Excerpt from a dataset:
>> START
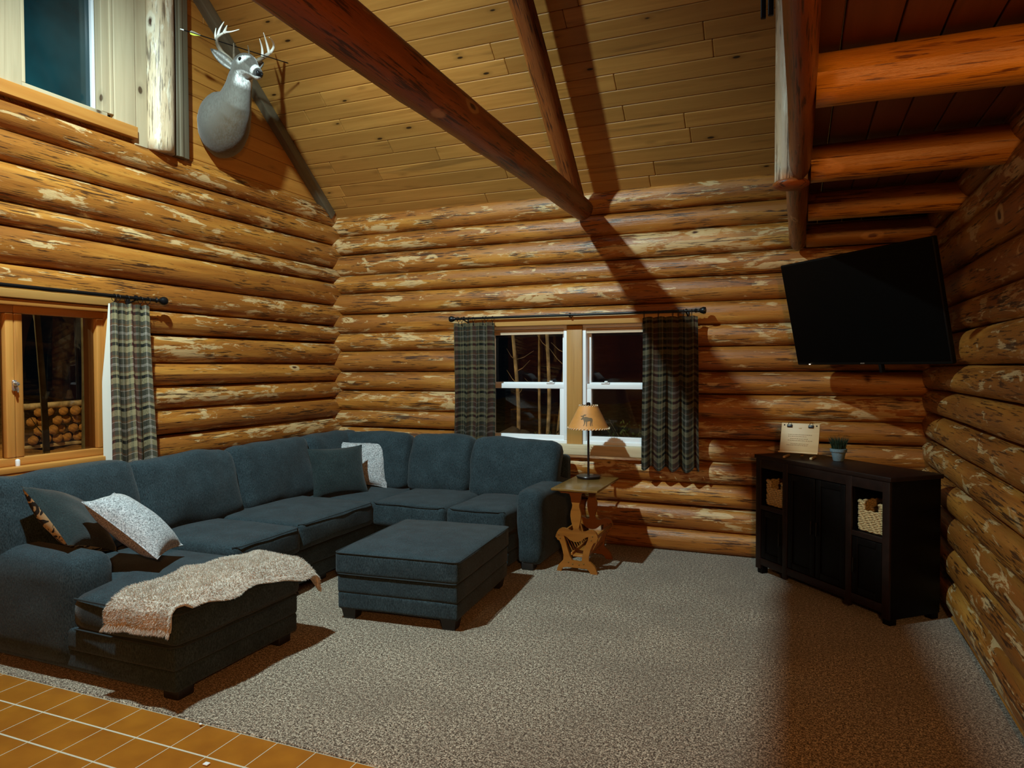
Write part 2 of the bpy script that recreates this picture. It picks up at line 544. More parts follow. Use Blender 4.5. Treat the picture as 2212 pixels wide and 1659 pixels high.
        for i in range(n):
            s = L * i / (n - 1)
            tp = 1 + taper * (s / L - 0.5)
            off = up * (mnoise.noise(Vector((s * 0.55, seed * 7.3, 0.0))) * wav) + sd * (mnoise.noise(Vector((s * 0.5, seed * 3.1, 9.0))) * wav)
            for k in range(seg + 1):
                th = arc[0] + (arc[1] - arc[0]) * k / seg
                cs, sn = math.cos(th), math.sin(th)
                if power != 2.0:
                    cs2 = math.copysign(abs(cs) ** (2 / power), cs)
                    sn2 = math.copysign(abs(sn) ** (2 / power), sn)
                else:
                    cs2, sn2 = cs, sn
                ck, sk = (math.cos(th), math.sin(th))
                nn = mnoise.noise(Vector((s * 1.6, ck * 0.7 + seed * 5.7, sk * 0.7))) * 0.035 + mnoise.noise(Vector((s * 5.0, ck * 2.0 + seed * 2.7, sk * 2.0))) * 0.016
                g = tp * (1 + nn)
                for (ks, kt, kr) in kn:
                    d2 = ((s - ks) / 0.05) ** 2 + (math.atan2(math.sin(th - kt), math.cos(th - kt)) * rd / 0.05) ** 2
                    if d2 < 6:
                        g += bumps * kr * math.exp(-d2)
                vs.append(p0 + t * s + off + sd * (cs2 * rd * g) + up * (sn2 * rv * g))
                uvs.append((s + seed * 1.37, th * (rv + rd) / 2 + seed * 2.71))
        w_ = seg + 1
        for i in range(n - 1):
            for k in range(seg):
                a = i * w_ + k
                fs.append((a, a + 1, a + w_ + 1, a + w_))
        if cap and full:
            fs.append(tuple(range(seg))[::-1])
            fs.append(tuple((n - 1) * w_ + k for k in range(seg)))
        return self.add(vs, fs, uvs)

    def done(self, name, mat, parent=None, loc=(0, 0, 0), rot=None, smooth=True, cut=None, cols=False, matw=False):
        """loc: subtract this from the (world) coordinates and put the object there"""
        me = bpy.data.meshes.new(name)
        L = Vector(loc)
        vs = [tuple(Vector(p) - L) for p in self.v] if any(loc) else self.v
        me.from_pydata(vs, [], self.f)
        ul = me.uv_layers.new(name='UVMap')
        li = np.zeros(len(me.loops), dtype=np.int32)
        me.loops.foreach_get('vertex_index', li)
        ul.data.foreach_set('uv', np.array(self.uv, dtype=np.float32)[li].ravel())
        if cols:
            ca = me.color_attributes.new('pigment', 'FLOAT_COLOR', 'POINT')
            ca.data.foreach_set('color', np.hstack([np.array(self.c, dtype=np.float32), np.ones((len(self.c), 1), np.float32)]).ravel())
        me.materials.append(mat)
        if smooth:
            me.polygons.foreach_set('use_smooth', [True] * len(me.polygons))
            if isinstance(smooth, (int, float)) and smooth is not True:
                me.set_sharp_from_angle(angle=rad(smooth))
        me.update()
        o = bpy.data.objects.new(name, me)
        COL.objects.link(o)
        o.location = loc
        if rot:
            o.rotation_euler = rot
        if parent is not None:
            o.parent = parent
        return o


def part(b, name, mat, root, smooth=40, **k):
    """b holds WORLD coordinates; root is an unrotated, unparented Empty"""
    L = Vector(root.location)
    b.v = [tuple(Vector(p) - L) for p in b.v]
    return b.done(name, mat, root, smooth=smooth, **k)


def recalc(o):
    bm = bmesh.new()
    bm.from_mesh(o.data)
    bmesh.ops.recalc_face_normals(bm, faces=bm.faces)
    bm.to_mesh(o.data)
    bm.free()
    return o


def dup(root, loc=None, rot=None, label=None):
    r = root.copy()
    COL.objects.link(r)
    if loc:
        r.location = loc
    if rot:
        r.rotation_euler = rot
    if label:
        r['label'] = label
    for ch in list(root.children):
        c = ch.copy()
        COL.objects.link(c)
        c.parent = r
        for g in list(ch.children):
            d = g.copy()
            COL.objects.link(d)
            d.parent = c
    return r

# ------------------------------------------------------------------ room shell
XL, YB, XR, YN = -4.065, 5.53, 0.82, -3.6


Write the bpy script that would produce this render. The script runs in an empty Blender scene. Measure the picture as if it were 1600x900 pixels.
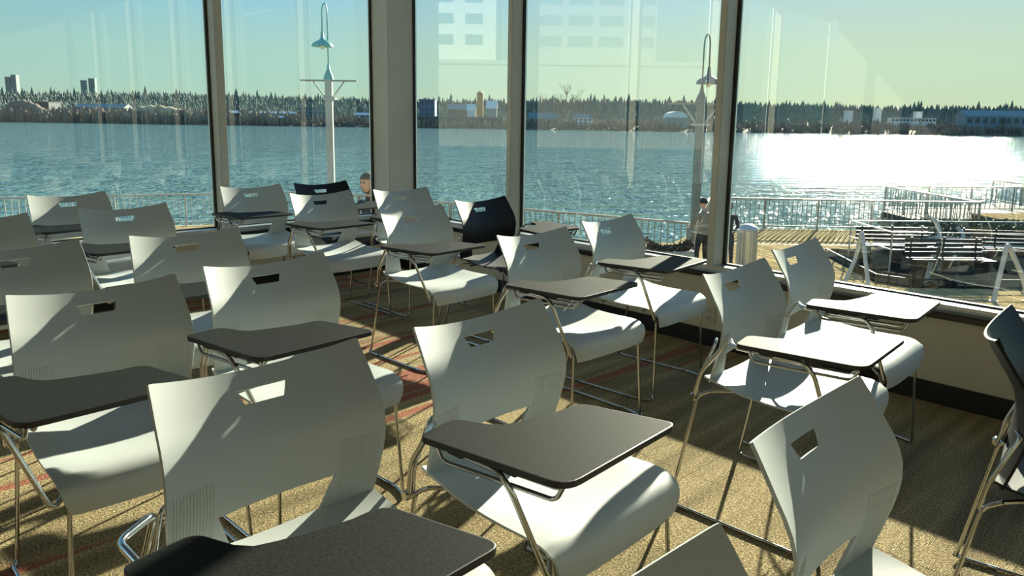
import bpy, bmesh, math, random
from mathutils import Vector, Matrix
random.seed(7)
SC = bpy.context.scene
COL = SC.collection

# ------------------------------------------------------------------ camera
PITCH = math.atan(194 / 1166); ROLL = 0.0142; EYE = 1.30
F = Vector((0, math.cos(PITCH), -math.sin(PITCH)))
R0 = Vector((1, 0, 0)); U0 = R0.cross(F)
RV = math.cos(ROLL) * R0 + math.sin(ROLL) * U0
UV = -math.sin(ROLL) * R0 + math.cos(ROLL) * U0
cam = bpy.data.cameras.new('camera'); cam_o = bpy.data.objects.new('camera', cam); COL.objects.link(cam_o)
cam.sensor_width = 36; cam.lens = 36 * 1166 / 1600; cam.shift_y = -68 / 1600
cam.clip_start = 0.05; cam.clip_end = 6000
M = Matrix((RV, UV, -F)).transposed().to_4x4(); M.translation = (0, 0, EYE)
cam_o.matrix_world = M
SC.camera = cam_o

# ------------------------------------------------------------------ sky, sun, exposure
SUN_AZ = math.radians(63.2); SUN_EL = math.radians(18.8)
SUN = Vector((math.cos(SUN_AZ) * math.cos(SUN_EL), math.sin(SUN_AZ) * math.cos(SUN_EL), math.sin(SUN_EL)))
world = bpy.data.worlds.new('sky'); SC.world = world; world.use_nodes = True
wt = world.node_tree; wt.nodes.clear()
def wn(t, **k):
    n = wt.nodes.new(t)
    for a, b in k.items(): setattr(n, a, b)
    return n
w_out = wn('ShaderNodeOutputWorld'); w_bg = wn('ShaderNodeBackground')
w_tc = wn('ShaderNodeTexCoord'); w_sep = wn('ShaderNodeSeparateXYZ')
w_ramp = wn('ShaderNodeValToRGB')
cr = w_ramp.color_ramp; cr.interpolation = 'EASE'
stops = [(0.0, (.11, .11, .10)), (0.498, (.12, .13, .12)), (0.502, (.50, .70, .55)), (0.53, (.43, .71, .65)), (0.60, (.25, .60, .88)), (0.72, (.17, .46, .85)), (1.0, (.12, .34, .70))]
cr.elements[0].position = stops[0][0]; cr.elements[0].color = (*stops[0][1], 1)
cr.elements[1].position = stops[-1][0]; cr.elements[1].color = (*stops[-1][1], 1)
for p, c in stops[1:-1]:
    e = cr.elements.new(p); e.color = (*c, 1)
w_map = wn('ShaderNodeMapRange'); w_map.inputs[1].default_value = -1; w_map.inputs[2].default_value = 1
w_dot = wn('ShaderNodeVectorMath', operation='DOT_PRODUCT'); w_dot.inputs[1].default_value = SUN
w_cl = wn('ShaderNodeMath', operation='MAXIMUM'); w_cl.inputs[1].default_value = 0
w_pow = wn('ShaderNodeMath', operation='POWER'); w_pow.inputs[1].default_value = 5.0
w_glow = wn('ShaderNodeMix', data_type='RGBA', blend_type='ADD')
w_gc = wn('ShaderNodeMix', data_type='RGBA', blend_type='MIX'); w_gc.inputs[6].default_value = (0, 0, 0, 1); w_gc.inputs[7].default_value = (.34, .23, .03, 1)
wl = wt.links.new
wl(w_tc.outputs['Generated'], w_sep.inputs[0]); wl(w_sep.outputs['Z'], w_map.inputs[0]); wl(w_map.outputs[0], w_ramp.inputs[0])
wl(w_tc.outputs['Generated'], w_dot.inputs[0]); wl(w_dot.outputs['Value'], w_cl.inputs[0]); wl(w_cl.outputs[0], w_pow.inputs[0])
wl(w_pow.outputs[0], w_gc.inputs[0]); w_glow.inputs[0].default_value = 1
wl(w_ramp.outputs[0], w_glow.inputs[6]); wl(w_gc.outputs[2], w_glow.inputs[7])
wl(w_glow.outputs[2], w_bg.inputs[0]); w_bg.inputs[1].default_value = 1.0
wl(w_bg.outputs[0], w_out.inputs[0])
sun = bpy.data.lights.new('sun', 'SUN'); sun_o = bpy.data.objects.new('sun', sun); COL.objects.link(sun_o)
sun.energy = 21.0; sun.angle = math.radians(0.6); sun.color = (1.0, .93, .74)
sun_o.rotation_euler = SUN.to_track_quat('Z', 'Y').to_euler()
vs = SC.view_settings
SC.display_settings.display_device = 'sRGB'
vs.view_transform = 'Standard'; vs.look = 'None'; vs.exposure = 0.0; vs.gamma = 1.0; vs.use_curve_mapping = False
SC.cycles.max_bounces = 10; SC.cycles.transparent_max_bounces = 16; SC.cycles.sample_clamp_indirect = 6

# ------------------------------------------------------------------ helpers
C0 = Vector((-1.03, 6.54, 0)); DR = Vector((.697, -.717, 0)).normalized(); DL = Vector((-DR.x * 0 - .717, -.697, 0)).normalized()
ROOM = math.atan2(DR.y, DR.x)
def W(u, v, z=0): return C0 + DR * u + DL * v + Vector((0, 0, z))

def new_mat(name, col, rough=.5, metal=0.0, noise=None, bump=None, spec=.5, coat=0.0):
    """noise=(scale, amount) colour grain in object space; bump=(scale, strength, distance)"""
    m = bpy.data.materials.new(name); m.use_nodes = True
    t = m.node_tree; b = t.nodes['Principled BSDF']
    b.inputs['Base Color'].default_value = (*col, 1); b.inputs['Roughness'].default_value = rough
    b.inputs['Metallic'].default_value = metal; b.inputs['Specular IOR Level'].default_value = spec
    b.inputs['Coat Weight'].default_value = coat
    tc = t.nodes.new('ShaderNodeTexCoord')
    if noise:
        n = t.nodes.new('ShaderNodeTexNoise'); n.inputs['Scale'].default_value = noise[0]; n.inputs['Detail'].default_value = 4
        t.links.new(tc.outputs['Object'], n.inputs['Vector'])
        mr = t.nodes.new('ShaderNodeMapRange'); mr.inputs[1].default_value = .3; mr.inputs[2].default_value = .7
        mr.inputs[3].default_value = 1 - noise[1]; mr.inputs[4].default_value = 1 + noise[1]
        t.links.new(n.outputs['Fac'], mr.inputs[0])
        mx = t.nodes.new('ShaderNodeVectorMath'); mx.operation = 'SCALE'; mx.inputs[0].default_value = col
        t.links.new(mr.outputs[0], mx.inputs['Scale']); t.links.new(mx.outputs[0], b.inputs['Base Color'])
    if bump:
        n2 = t.nodes.new('ShaderNodeTexNoise'); n2.inputs['Scale'].default_value = bump[0]; n2.inputs['Detail'].default_value = 3
        t.links.new(tc.outputs['Object'], n2.inputs['Vector'])
        bp = t.nodes.new('ShaderNodeBump'); bp.inputs['Strength'].default_value = bump[1]; bp.inputs['Distance'].default_value = bump[2]
        t.links.new(n2.outputs['Fac'], bp.inputs['Height']); t.links.new(bp.outputs[0], b.inputs['Normal'])
    return m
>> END
### EXERCISE AIM
Write out exactly the lines from the one that has "Write the bpy" down to the one that has "COL = SC.collection", including both. Pictures stay out of the copy.

### ANSWER TO THIS PROBLEM
Write the bpy script that would produce this render. The script runs in an empty Blender scene. Measure the picture as if it were 1600x900 pixels.
import bpy, bmesh, math, random
from mathutils import Vector, Matrix
random.seed(7)
SC = bpy.context.scene
COL = SC.collection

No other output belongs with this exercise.